Serentetan peristiwa kami lalui sejak lama. Hingga, malam itu (Senin, 19 Juni 2023), kami harus melepas Mama Aurelia yang bersama keluarganya akan pindah ke Kutacane, Babussalam, Aceh Tenggara.
Malam itu, ada guru-guru sekolah minggu yang sebagian besar mama-mama. Pernah ada film pendek tentang doa seorang mama. Ada tim pendoa syafaat yang semuanya mama-mama. Ada pertemuan dua hari (Sabtu-Minggu) akhir pekan lalu yang juga mayoritas mama-mama.
Malam itu, kami diizinkan bertemu dengan semua kenangan itu dan masih banyak lainnya, di gereja, untuk melepas Mama Aurelia yang akan berangkat lusa. Mama Aurelia merupakan irisan utama dari seluruh rangkaian peristiwa yang tertutur baru saja.
Irisan itu bertemu di gereja. Ada doa sebagai pembuka. Ada pesan-pesan dari para mama untuk seorang mama, termasuk pesan tentang seorang mama dari seorang mama. Ada makan bersama walau sederhana bersama para mama.

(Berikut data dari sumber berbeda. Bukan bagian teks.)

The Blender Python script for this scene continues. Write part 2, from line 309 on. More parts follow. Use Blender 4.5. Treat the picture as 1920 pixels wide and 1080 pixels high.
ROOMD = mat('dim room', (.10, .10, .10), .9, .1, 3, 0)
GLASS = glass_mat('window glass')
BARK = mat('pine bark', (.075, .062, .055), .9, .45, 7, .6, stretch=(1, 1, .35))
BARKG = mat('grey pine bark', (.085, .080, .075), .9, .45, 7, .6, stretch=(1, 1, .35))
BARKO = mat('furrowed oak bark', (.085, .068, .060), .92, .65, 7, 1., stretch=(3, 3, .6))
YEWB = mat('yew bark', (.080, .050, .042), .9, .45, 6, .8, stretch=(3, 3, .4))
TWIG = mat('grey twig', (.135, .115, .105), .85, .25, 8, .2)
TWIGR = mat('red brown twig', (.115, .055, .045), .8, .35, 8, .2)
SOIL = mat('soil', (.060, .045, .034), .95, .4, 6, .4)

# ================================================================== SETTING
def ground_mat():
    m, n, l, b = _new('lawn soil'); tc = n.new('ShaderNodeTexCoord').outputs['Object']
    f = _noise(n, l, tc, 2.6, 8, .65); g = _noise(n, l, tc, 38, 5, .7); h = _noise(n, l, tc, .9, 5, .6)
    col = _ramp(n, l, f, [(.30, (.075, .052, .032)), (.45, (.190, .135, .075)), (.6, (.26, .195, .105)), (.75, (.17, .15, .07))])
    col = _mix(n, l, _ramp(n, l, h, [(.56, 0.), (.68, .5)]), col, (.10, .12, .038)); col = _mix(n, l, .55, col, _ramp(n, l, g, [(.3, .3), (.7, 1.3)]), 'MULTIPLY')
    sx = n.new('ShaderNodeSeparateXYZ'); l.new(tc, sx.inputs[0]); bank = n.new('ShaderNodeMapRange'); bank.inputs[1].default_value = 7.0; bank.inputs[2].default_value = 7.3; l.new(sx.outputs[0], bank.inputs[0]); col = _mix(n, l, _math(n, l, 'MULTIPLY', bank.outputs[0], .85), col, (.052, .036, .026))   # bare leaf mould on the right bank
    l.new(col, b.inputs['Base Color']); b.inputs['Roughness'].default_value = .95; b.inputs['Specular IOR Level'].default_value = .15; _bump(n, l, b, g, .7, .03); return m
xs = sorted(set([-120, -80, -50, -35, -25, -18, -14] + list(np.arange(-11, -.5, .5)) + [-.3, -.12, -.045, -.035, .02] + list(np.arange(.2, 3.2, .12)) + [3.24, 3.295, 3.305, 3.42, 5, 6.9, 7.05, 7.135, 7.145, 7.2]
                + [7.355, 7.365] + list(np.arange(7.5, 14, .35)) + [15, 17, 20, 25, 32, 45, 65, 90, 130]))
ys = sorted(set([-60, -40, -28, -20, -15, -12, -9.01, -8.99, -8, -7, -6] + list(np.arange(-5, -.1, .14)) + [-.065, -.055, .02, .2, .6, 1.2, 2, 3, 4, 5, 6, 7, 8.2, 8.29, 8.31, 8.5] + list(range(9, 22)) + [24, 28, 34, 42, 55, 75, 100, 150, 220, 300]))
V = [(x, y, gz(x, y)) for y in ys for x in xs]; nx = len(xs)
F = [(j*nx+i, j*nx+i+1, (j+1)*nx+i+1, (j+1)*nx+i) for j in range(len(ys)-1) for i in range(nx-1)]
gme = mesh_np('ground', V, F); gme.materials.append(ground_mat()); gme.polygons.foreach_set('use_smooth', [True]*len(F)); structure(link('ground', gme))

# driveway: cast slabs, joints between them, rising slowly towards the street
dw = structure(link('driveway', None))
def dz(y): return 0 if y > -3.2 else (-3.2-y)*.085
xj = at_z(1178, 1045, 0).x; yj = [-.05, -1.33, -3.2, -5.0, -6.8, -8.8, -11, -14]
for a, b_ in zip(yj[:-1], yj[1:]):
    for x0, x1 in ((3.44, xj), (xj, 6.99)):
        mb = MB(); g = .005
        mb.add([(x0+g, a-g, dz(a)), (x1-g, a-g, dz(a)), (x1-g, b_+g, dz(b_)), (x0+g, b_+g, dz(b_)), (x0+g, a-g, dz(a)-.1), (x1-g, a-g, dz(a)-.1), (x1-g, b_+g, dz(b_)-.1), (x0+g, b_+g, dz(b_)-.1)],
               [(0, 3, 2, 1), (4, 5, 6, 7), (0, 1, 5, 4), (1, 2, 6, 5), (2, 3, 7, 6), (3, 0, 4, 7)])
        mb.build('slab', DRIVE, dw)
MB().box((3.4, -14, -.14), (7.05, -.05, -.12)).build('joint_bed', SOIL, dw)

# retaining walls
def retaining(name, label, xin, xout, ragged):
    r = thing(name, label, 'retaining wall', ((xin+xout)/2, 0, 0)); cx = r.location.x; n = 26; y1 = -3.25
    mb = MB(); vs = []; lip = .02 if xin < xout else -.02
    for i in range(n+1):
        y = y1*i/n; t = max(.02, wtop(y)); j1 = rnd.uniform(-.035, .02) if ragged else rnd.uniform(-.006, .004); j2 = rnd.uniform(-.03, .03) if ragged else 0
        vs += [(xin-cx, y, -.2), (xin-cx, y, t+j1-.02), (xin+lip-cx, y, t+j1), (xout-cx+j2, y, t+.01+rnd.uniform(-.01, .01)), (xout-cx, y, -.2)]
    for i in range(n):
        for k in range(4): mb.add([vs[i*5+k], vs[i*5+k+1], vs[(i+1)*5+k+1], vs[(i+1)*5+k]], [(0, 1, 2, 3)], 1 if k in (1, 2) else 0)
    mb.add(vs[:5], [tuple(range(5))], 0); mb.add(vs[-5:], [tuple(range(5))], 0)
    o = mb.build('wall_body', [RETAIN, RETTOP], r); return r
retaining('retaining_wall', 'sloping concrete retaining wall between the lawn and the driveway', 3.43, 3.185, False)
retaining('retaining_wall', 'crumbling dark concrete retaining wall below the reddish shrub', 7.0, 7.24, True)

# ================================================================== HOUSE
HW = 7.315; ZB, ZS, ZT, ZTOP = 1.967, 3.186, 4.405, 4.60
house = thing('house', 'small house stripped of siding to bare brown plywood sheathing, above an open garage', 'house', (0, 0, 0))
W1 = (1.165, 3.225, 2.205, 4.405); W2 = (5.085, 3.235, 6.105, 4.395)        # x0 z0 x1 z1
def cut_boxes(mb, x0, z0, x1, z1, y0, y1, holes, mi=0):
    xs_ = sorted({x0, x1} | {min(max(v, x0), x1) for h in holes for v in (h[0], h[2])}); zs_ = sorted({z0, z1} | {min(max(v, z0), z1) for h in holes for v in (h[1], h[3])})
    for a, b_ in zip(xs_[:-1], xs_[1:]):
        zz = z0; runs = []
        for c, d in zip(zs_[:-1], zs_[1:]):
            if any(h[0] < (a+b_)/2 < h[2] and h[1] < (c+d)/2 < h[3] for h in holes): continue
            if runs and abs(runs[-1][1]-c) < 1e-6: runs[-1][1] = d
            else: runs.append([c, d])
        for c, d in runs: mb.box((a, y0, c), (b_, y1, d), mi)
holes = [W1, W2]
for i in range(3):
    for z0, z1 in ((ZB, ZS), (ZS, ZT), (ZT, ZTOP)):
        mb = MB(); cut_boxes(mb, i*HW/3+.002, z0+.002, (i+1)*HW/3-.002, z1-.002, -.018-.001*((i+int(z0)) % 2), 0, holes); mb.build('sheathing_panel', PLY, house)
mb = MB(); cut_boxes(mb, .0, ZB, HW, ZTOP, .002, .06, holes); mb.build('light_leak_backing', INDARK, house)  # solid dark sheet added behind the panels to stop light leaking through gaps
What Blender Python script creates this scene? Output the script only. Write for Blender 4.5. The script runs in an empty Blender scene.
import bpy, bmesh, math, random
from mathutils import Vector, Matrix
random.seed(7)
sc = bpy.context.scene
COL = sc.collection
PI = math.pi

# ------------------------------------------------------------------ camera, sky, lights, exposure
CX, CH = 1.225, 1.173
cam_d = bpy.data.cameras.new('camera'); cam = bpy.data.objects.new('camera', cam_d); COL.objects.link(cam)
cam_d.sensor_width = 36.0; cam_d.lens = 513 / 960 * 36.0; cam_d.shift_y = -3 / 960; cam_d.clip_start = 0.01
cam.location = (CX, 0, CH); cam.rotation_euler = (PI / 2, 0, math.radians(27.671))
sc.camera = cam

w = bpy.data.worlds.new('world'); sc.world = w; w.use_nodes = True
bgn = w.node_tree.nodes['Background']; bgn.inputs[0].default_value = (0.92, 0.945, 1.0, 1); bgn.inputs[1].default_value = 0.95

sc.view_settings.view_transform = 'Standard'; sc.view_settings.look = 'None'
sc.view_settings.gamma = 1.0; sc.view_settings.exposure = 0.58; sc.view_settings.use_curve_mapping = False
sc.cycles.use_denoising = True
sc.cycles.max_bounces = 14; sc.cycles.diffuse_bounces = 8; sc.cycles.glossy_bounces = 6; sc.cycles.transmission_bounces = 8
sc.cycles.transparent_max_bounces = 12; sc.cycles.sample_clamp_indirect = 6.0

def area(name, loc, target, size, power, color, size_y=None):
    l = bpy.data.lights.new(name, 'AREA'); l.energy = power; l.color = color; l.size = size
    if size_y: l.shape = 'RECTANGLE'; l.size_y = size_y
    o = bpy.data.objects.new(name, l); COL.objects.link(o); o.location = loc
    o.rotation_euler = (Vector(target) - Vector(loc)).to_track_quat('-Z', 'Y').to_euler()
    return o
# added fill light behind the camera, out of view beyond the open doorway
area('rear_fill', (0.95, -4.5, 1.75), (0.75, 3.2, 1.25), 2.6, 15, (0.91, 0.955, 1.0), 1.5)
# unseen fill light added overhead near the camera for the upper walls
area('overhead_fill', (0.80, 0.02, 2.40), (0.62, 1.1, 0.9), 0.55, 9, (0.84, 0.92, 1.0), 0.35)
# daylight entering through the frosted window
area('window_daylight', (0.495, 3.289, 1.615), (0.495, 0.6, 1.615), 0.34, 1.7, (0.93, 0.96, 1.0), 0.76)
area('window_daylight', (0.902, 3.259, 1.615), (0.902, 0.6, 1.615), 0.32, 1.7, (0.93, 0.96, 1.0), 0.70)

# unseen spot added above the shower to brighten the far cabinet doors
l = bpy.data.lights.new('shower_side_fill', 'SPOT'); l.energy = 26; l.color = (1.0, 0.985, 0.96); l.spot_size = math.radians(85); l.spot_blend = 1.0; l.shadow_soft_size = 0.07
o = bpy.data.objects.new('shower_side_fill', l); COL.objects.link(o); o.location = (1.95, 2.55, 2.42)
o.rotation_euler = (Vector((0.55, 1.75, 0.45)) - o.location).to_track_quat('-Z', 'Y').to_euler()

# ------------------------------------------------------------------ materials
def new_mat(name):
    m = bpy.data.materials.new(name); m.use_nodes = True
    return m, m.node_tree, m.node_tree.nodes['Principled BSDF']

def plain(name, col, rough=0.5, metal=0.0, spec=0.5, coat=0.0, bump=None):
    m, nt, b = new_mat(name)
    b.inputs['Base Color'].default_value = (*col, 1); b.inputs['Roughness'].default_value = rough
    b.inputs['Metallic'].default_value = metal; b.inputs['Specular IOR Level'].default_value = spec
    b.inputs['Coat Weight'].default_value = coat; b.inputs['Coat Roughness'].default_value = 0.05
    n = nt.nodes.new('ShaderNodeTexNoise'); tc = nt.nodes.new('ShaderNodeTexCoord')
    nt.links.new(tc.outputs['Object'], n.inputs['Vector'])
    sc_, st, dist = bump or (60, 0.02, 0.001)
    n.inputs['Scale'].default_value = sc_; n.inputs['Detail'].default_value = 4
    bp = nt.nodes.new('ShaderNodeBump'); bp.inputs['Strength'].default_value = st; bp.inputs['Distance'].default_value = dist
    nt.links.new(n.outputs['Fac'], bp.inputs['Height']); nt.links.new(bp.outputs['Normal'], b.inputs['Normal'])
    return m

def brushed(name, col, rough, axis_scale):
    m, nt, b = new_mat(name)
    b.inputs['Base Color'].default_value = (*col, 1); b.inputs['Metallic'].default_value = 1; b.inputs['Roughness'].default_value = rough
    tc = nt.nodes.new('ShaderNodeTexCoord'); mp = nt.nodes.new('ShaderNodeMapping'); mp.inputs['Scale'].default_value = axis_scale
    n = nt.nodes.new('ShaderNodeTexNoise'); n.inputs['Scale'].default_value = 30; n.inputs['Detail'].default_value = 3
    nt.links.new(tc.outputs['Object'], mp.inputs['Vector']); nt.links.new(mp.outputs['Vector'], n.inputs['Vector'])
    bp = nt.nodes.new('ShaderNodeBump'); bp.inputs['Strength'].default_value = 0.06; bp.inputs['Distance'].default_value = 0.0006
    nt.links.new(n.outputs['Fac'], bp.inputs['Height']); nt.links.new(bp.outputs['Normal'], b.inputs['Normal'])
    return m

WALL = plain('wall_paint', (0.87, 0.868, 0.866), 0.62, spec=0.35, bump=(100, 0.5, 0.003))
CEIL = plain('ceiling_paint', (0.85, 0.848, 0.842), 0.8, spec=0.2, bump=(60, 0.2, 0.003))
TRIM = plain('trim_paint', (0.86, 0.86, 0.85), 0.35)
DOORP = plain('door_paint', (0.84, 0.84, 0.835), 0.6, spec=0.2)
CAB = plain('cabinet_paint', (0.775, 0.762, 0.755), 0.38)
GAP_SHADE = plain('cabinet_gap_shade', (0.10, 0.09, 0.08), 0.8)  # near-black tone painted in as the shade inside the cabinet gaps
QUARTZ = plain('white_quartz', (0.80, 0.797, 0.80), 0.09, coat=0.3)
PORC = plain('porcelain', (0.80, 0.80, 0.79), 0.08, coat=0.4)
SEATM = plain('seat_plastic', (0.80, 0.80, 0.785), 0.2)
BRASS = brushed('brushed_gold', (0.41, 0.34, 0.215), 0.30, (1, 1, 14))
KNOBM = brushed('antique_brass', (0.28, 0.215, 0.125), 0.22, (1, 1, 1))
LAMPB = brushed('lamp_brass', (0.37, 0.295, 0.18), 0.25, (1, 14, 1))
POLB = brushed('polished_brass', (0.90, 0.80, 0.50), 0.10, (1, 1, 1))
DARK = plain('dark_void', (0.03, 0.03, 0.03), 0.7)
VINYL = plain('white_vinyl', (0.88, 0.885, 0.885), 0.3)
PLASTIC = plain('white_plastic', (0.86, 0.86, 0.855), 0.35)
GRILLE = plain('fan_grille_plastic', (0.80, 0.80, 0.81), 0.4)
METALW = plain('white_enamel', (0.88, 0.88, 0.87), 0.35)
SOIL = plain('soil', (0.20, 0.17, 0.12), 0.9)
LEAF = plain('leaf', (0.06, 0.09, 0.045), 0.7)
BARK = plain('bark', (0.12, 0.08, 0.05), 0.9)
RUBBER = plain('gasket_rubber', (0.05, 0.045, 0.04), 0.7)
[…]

Bukan direncana, dua anak sekolah minggu, kakak-beradik, juga ada di sana. Mereka anak sekolah dasar, kelas empat dan dua. Mereka ikut ke gereja untuk menemani Mama mereka. Akhirnya, mereka ikut memberikan pesan dan kesan untuk Mama Aurelia, mewakili murid-murid sekolah minggu, teman-teman mereka.
Ya, tentu saja ada air mata. Terlebih ketika kami membalik-balik lembaran memori kami tentang Mama Aurelia dan kehangatannya. Ketika bersama-sama menjalani suka-duka, sedih-gembira, serius-jenaka, khusyuk-santai ria.
Amang paniroi (penatua gereja) sekolah minggu adalah yang terakhir menyampaikan satu-dua patah kata. Perjumpaan ditutup dengan doa oleh Mama Lydia.